L’armée affirme poursuivre les opérations dans onze États, dont le Borno, le Plateau, le Lagos et le Territoire de la capitale fédérale. L’objectif est clair : couper les flux logistiques internes qui permettent aux groupes terroristes de se renforcer. Le centre de recherche Conflict Armament Research estime que près de 20 % des armes utilisées par les jihadistes dans le Sahel proviennent de vols ou de détournements à partir des armées nationales, un chiffre alarmant qui pose la question de la fiabilité des institutions sécuritaires.

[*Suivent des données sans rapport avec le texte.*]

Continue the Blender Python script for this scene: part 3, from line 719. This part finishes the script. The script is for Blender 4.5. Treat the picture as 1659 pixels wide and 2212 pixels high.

Cette affaire relance aussi la polémique sur les complicités présumées entre des responsables civils ou militaires et les groupes jihadistes. Le gouverneur de l’État de Borno, Babagana Zulum, a publiquement accusé certains responsables de collaborer secrètement avec Boko Haram. Selon lui, ces « taupes » internes sabotent les efforts de paix, tout en continuant de renseigner les groupes armés sur les opérations militaires.
Cette série d’arrestations met en lumière une réalité dérangeante : la déliquescence de l’appareil sécuritaire nigérian face à l’appât du gain. Tant que les circuits de corruption au sein même des forces de sécurité ne seront pas démantelés, la lutte contre l’insécurité restera une illusion. Les autorités sont désormais sous pression pour mener des enquêtes transparentes, sanctionner les coupables et restaurer la confiance dans une armée de plus en plus contestée.